Beyond these storms, artists also turn to nature and ecological rhythms as tools of reflection and transformation. Dana Michel explores swimming and its aquatic histories, while Cloud Gate Dance Theatre of Taiwan with Cheng Tsung-lung evokes landscapes shaped by elemental forces. Simona Deaconescu, Ioana Vreme Moser, and Simina Oprescu draw parallels between the flow of natural water currents and our bodies, while Lenio Kaklea explores bird movements as systems of competition and play. Kareth Schaffer together with Jonas Hauer investigate how bats’ echolocation can become a mode of sensing our environment and perception. In these works, nature is not a backdrop but a dynamic force that invites us to reconsider our place within a shared world.
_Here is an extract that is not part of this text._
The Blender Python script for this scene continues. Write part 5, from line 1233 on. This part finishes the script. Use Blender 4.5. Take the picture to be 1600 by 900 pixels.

Nothing settles: not history, not geography, not the present tense. Storms do not arrive as single events but as accumulations, and what seems distant becomes immediate; what seemed stable reveals its fragility. In such a political climate, artistic creations become a way of staying attentive, not outside of the world, but within its pressures. Artistic engagement and collective responsibility emerge as shared orientations for an unstable time.
The festival does not offer resolutions, but a shared passage through the current shifting conditions. And as the weather continues to change, we remain inside it: attentive, implicated, and moving with what moves through us.